The original tweet sent on October 28 of last year apparently accused Hashimoto of being responsible for working a public employee to death when he was serving as mayor of Osaka. The next day, Iwakami retweeted the tweet (which had been posted by an entirely unrelated individual) without offering additional comment. Sometime later, Iwakami deleted his retweet.
The extremely articulate Toru Hashimoto raised no voice of protest, made no demand, nor offered any public counterarguments. The whole matter seemed to pass quietly. Then, out of the blue, Hashimoto launched his defamation lawsuit—not against the individual who made the accusation against him—but against the prominent independent journalist who had simply retweeted it for a time.
Hashimoto is not known to have sued anybody else over the matter, including people other than Iwakami who retweeted the very same tweet.
Kazuyuki Azusawa, one of Iwakami’s defense lawyers, states, “Mr. Iwakami runs IWJ Independent Web Journal, a media organization supported by ordinary citizens who are dissatisfied with the major media. I believe that is why he was singled out.”
Iwakami argues that his case has both national and international ramifications because Hashimoto’s lawsuit goes against the entire spirit and purpose of social media, which is a place for debate and the presentation of new information.
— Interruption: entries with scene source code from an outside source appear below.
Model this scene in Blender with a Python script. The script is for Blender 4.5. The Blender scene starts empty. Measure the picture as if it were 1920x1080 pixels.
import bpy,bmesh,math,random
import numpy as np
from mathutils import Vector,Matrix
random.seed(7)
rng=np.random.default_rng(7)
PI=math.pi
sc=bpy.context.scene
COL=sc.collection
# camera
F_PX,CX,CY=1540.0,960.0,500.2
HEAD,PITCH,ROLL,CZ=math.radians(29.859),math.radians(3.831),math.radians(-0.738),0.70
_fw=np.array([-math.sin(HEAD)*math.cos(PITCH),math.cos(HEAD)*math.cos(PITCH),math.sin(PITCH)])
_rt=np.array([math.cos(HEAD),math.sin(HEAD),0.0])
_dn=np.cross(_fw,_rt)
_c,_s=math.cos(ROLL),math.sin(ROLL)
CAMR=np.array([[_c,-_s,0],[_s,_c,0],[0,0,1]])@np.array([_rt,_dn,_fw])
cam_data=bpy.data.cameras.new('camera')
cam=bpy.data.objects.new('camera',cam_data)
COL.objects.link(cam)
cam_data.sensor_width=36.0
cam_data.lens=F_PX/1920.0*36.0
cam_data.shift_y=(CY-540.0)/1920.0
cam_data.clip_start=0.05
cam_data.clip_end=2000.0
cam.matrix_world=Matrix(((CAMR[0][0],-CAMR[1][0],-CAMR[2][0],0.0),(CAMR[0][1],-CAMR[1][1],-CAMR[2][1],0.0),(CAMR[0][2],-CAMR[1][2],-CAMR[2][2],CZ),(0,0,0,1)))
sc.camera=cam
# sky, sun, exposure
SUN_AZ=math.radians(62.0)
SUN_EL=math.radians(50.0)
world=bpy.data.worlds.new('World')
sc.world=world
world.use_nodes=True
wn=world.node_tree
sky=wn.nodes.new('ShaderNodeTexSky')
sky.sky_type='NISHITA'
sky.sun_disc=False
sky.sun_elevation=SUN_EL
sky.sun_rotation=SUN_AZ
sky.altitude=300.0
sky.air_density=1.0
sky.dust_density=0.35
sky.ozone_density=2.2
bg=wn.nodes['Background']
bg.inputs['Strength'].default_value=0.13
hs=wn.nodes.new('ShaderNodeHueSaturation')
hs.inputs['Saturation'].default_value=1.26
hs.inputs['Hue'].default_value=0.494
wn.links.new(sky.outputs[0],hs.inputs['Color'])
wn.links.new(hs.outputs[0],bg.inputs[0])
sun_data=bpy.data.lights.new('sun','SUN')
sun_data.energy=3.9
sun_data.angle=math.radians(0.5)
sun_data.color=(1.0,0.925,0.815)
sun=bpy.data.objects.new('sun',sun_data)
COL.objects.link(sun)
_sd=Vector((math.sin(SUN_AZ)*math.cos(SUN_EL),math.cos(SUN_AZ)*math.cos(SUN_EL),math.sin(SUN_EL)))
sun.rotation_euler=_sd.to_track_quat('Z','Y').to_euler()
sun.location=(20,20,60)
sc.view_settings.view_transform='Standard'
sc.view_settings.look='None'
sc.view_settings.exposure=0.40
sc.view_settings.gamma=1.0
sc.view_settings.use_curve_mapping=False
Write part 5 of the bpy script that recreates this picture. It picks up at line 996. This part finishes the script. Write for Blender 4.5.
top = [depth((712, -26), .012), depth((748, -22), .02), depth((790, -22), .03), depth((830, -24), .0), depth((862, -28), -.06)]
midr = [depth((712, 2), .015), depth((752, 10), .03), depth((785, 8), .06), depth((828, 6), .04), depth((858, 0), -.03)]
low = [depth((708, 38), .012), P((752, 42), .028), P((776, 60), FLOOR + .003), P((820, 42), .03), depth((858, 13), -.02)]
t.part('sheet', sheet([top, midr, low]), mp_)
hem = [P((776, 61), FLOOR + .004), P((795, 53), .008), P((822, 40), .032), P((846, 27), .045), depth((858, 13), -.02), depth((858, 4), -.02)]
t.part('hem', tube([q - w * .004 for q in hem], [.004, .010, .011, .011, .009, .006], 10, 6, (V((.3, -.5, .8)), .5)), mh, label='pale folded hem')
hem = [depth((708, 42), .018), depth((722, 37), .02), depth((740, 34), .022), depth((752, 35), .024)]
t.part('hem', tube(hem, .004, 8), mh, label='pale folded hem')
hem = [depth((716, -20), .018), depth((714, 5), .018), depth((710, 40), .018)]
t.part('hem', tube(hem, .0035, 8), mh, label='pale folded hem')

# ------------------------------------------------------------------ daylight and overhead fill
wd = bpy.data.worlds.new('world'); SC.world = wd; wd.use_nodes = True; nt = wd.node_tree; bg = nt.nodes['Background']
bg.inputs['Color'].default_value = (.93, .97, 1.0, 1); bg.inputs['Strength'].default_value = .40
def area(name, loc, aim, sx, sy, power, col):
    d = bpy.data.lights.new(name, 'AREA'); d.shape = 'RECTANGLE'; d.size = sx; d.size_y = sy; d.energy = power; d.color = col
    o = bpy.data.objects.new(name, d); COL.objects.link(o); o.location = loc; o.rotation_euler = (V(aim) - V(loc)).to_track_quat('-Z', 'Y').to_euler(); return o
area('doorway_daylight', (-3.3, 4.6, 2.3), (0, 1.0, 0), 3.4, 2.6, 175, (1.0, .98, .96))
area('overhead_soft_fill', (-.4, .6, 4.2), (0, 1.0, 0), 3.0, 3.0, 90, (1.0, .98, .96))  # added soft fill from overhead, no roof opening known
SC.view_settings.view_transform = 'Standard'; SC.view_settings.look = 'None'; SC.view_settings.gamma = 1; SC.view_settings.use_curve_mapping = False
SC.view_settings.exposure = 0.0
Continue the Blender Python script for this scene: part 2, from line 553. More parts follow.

If Hashimoto felt there was something wrong with the original tweet, his obvious recourse was to present a counterargument based on a different set of facts, not to sue someone who simply retweeted it.
Indeed, Toru Hashimoto is one of the most proactive debaters in the nation and is known for his sharp verbal attacks on those he disapproves of. In fact, a lawmaker of the Japan Innovation Party, Hodaka Maruyama, nearly resigned from the party recently over Twitter attacks launched against him by Hashimoto himself.
In their Statement of Petition calling for the case to be heard in Tokyo rather than Osaka (to save Iwakami substantial travel expenses), his legal team writes, “If the defendant’s retweeting should constitute an act of defamation, SNS (Social Networking Service) societies all around the world might collapse.”
Yasumi Iwakami’s IWJ Independent Web Journal is one of the largest and most successful internet-based citizen’s media operations in Japan.